Last year, the Second Circuit Court of Appeals overturned the ruling of a District Court that would have allowed the victims of terrorist attacks to be financially compensated from the proceeds of the sale of the skyscraper, by some estimates worth about $1 billion. The appellate court ruled in favor of the Alavi Foundation — a charity established by the shah of Iran in the 1970s with seed money from the government-owned Bank Melli — asserting that the U.S. government hadn’t proved Alavi knowingly acted on behalf of the Iranian government. The Alavi Foundation has petitioned the Supreme Court to hear its case, further clearing the foundation’s name as an agent of the government of Iran and heading off any future attempt to seize the property.

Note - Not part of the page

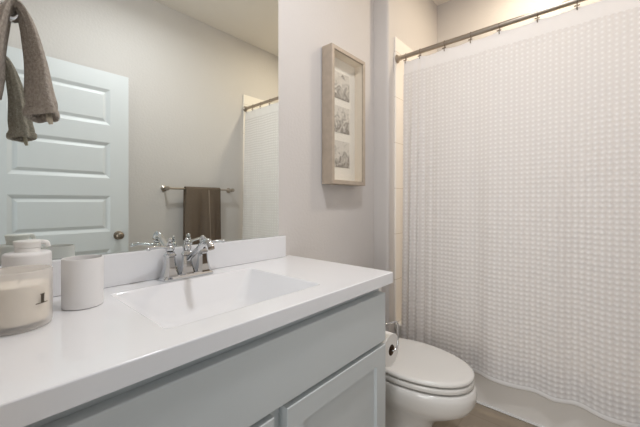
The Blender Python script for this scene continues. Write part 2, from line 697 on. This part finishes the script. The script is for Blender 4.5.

Michael Maduell of the Sovereign Wealth Fund Institute drew a distinction between the banned countries and its richer neighbors. “The countries on the list, like Yemen, Somalia, are not wealthy,” he said. “The ones selected are places where trade will not be as affected, because it is already not being conducted between these nations due to sanctions or bans from the Treasury Department.”
But it’s not just Middle Eastern buyers and investors thinking twice.
Craig Studnicky, a principal at Miami-based marketing firm International Sales Group, said the bigger problem in South Florida is the proposed wall between the U.S. and Mexico.
“It’s hard for us to convince Mexicans to buy property here in Miami; the wall is really upsetting them,” Studnicky said. “That has nothing to do with the travel ban, but a campaign promise that he’s obviously sticking to.”
The ban is one of several immigration-related efforts underway in Washington. Trump is also rumored to be considering major changes to the H-1B program, upping vetting for migrants entering America on high-skilled worker visas.
“The United States has been the leader in the world for 200 years because it’s had a very aggressive immigration policy,” Equity Residential founder Sam Zell said at a conference in Florida earlier this week. “I think that this current period of anti-immigration is very dangerous to the future of our country.”